My father and I went to the funeral alone. I’m not sure why my mother didn’t join us. It wasn’t that I hadn’t wanted her to. But as a family, we’d fallen into a set of dance steps: when calamity happened, Mom would stand off to the side, looking into her soda until someone would ask if she wanted to join in or not.1

When it comes to the funeral itself, my memory squints and mumbles.

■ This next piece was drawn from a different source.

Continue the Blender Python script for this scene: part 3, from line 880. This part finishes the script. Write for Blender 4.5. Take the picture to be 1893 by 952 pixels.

At the church door I took a shaky gulp and wrapped my palms around the handles and my heart was a live bird nailed to my chest. Selfishness was thrumming at me: Don’t open this door, just take off! Maybe it only seems like the right thing to do, showing up today, but probably mine is the last face her parents and friends and whoever wants to see, yes that’s true maybe it only appears that the more mature thing is to open this door right now, but in fact the braver thing is maybe to not face it. I mean, I am the guy who drove the car and I’m showing up to her funeral? Are you serious about this? Because no one and I mean no one would expect you to have to, even if it is the manlier thing to do, or whatever, because you’re not even a man yet really, etc.

My father stood at the door and showed no expression of any kind: it was up to me. I opened the door.

I bowed and averted through the crowd, I swallowed and hesitated. This was — and remains — the hardest thing I’ve ever had to do. But I was relieved to feel tears on my face. Among the selves jostling inside me was an actor who could manipulate people, while the frightened kid in there sweated out his confusion. Real tears, some part of me knew, were right. I wasn’t fully aware of most of this: I felt so much but understood so little, could express so little. I greeted the wetness on my face with relief.

An old man clamped his eyes on me as if he wanted to cut my heart out. Imagine outliving not only your children, but your grandchildren. The man was frail, with the body — slim hips, short, a big belly — of a schoolgirl eight months into a mistake. He stood to the left of my path and didn’t move; my father and I had to glide around him. His head revolved carefully, never releasing me from the grip of his gaze. I turned and looked — my father had, too — and the man kept staring.

(I now think tears don’t mean anything so much as overload. You don’t know what you feel. So tears spill out.)

I was bewildered and guilt-ridden and I hadn’t even faced Celine’s parents yet.

And then I did. Some mortician or other heartache functionary shunted me into a back-chamber where they were — it was like a green room for this particular death’s celebrities. I tried, for some reason, not to cry here, as if that was what was expected of me. I was trying to act as a kind but hard-judging person would want me to act.

I had the child’s faith that going through every official rite — psychiatry, returning to class — would restore me to an appropriate place in everyone’s eyes. Darin was brave enough to go to the funeral. He didn’t duck, nor did he shirk. He did The Right Thing. I hadn’t realized that the hard-judging person was myself.

Celine’s father, a big man, came to me with a surprisingly light step. He didn’t know what to do with his face. It was soft and jowly, and he wore glasses that gave him a Tom Bosley, Happy Days aspect. This made me to think he’d be gentle and understanding.

In the long moment before he found words, and as he took my hand, Mr. Zilke settled on an expression, a hard-won glint of: I will be friendlier than you have any right to expect me to be.

“You’re Darin.”

My voice and my face behaved as if this were a regular meeting between cordial strangers. I was nervous about sounding nervous, and nervous about sounding anything but nervous. (Even now I feel my face go red as I remember this: having complicated her parents’ grief with the question of how to treat me was perhaps the worst thing I could have done. A possibly brave act for me, but awful for them.)

Celine’s mother joined us. (The thing is, I still don’t know what would have been the right and respectful thing to do, other than having shown up.) I think her mother attempted a smile, but not a single muscle obeyed; she stood there exempt from all expression. Then her cheeks flared a difficult color. She was preparing to do something.